Welke les wil Agur ons met voornoemde beelden geven? We gaan weer op zoek naar de gemeenschappelijke noemer. Wat hebben de beelden gemeenschappelijk? Wel, het gaat hier om het gezag dat van deze beelden uitgaat. De dieren en de koning boezemen ontzag in, ze dwingen respect af. Is de leeuw niet altijd al de koning der dieren geweest? Een mannetjesleeuw met zijn ruige manen… Hij kijkt je aan met ogen die spreken van kracht, van macht, van onoverwinnelijkheid. Met een zekere huiver luister je naar zijn gebrul. Met ontzag volg je een leeuw als het met grote sprongen op zijn prooi afgaat. En dan de windhond, waarbij we mogen denken aan een springend hert. Dat dier kan zich met grote snelheid verplaatsen, is lenig en dwing respect af. Dat geldt ook van een geitenbok, zoals die zich in het rotsachtige gebergte beweegt. Statig geeft het mannetjesdier leiding aan de kudde. En dan de koning. Welk kind denkt niet meteen aan onze koning Willem Alexander – met Prinsjesdag in zijn volle koninklijke waardigheid – in de als het gaat over ‘belangrijke mensen’?

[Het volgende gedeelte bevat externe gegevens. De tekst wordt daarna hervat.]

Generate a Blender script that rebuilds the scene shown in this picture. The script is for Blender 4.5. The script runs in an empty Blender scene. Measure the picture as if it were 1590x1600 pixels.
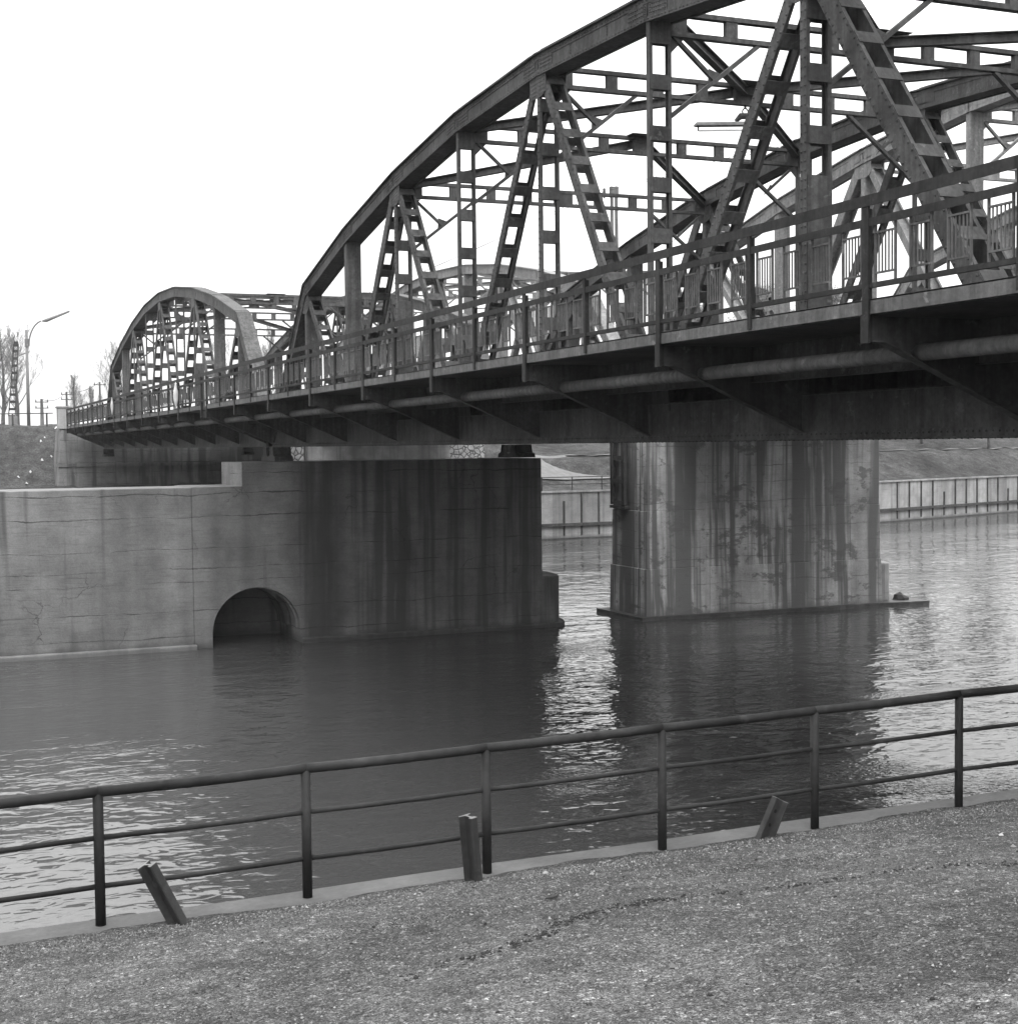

Het is wel verwonderlijk dat in de bijbel met voornoemde beelden ook over (de beloofde) Christus wordt gesproken. We denken aan de leeuw uit Juda’s stam (Openb. 5:5), de geitenbok (Micha 2:13), de ree (Hooglied 2:8-9). En Christus heeft Zich als een koning getoond. Met koninklijke waardigheid en majesteit trad Hij Zijn vijanden tegemoet in de Olijvenhof.

Welnu, zo behoort elk kind van God van deze schoonheid bij zich te dragen. Van nature zijn ook deze mensen melaats, vuil vanwege hun zonden. Maar door de herscheppende arbeid van de Heilige Geest worden zij veranderd en willen ze leven zoals Christus was. Johannes schrijft hierover: “Die zegt dat hij in Hem blijft, die moet ook zelf alzo wandelen gelijk Hij gewandeld heeft” (1 Joh. 2:6). Zo ‘versieren’ ze – u ook? – de leer van God, hun Zaligmaker, met ‘goede werken’. Zo wandelen ze als ‘kinderen van het licht’ tussen mensen die God niet kennen. Dan mogen ze als een leeuw roemen in hun zwakheden, want in Christus zijn ze zo sterk. En als een geitenbok mogen ze anderen onderwijzen in de weg der zaligheid. Ze tonen zich een koning… want ze zijn van koninklijke bloede geworden. Petrus somt de eretitels op: “Maar gij zijt een uitverkoren geslacht, een koninklijk priesterdom, een heilig volk, een verkregen volk; opdat gij zoudt verkondigen de deugden Desgenen Die u uit de duisternis geroepen heeft tot Zijn wonderbaar licht” (1 Petrus 2:9). Zo laten ze in de wereld iets zien van de schoonheid in Christus.

Is er in uw en jouw leven ook zoveel schoonheid te zien? Of moeten mensen zeggen: nou, weinig van te merken dat hij of zij een christen is? Dat geeft een worsteling. Dat is waar. Want het jagen naar de het volmaakte leven, naar het zijn van een lichtend licht in deze wereld, geeft confrontaties met ‘de oude mens’. Het al door Paulus gehoorde klacht ‘als ik het goede wil doen, ligt het kwade mij bij…’. In de stilte wordt er daarom heel wat afgeworsteld en hebben ze zoveel reden om over zichzelf te klagen. Daarom bidden ze ook dagelijks: ‘o Zoon maak ons Uw beeld gelijk’ en moeten ze strijden om in te gaan. Maar het gaat de goede kant op. De overwinning ligt vast, in Hem, De Leeuw uit Juda’s stam, in de Koning van de Kerk. Daarom toch zingen: “Wij gaan ten hemel in en erven koninkrijken”.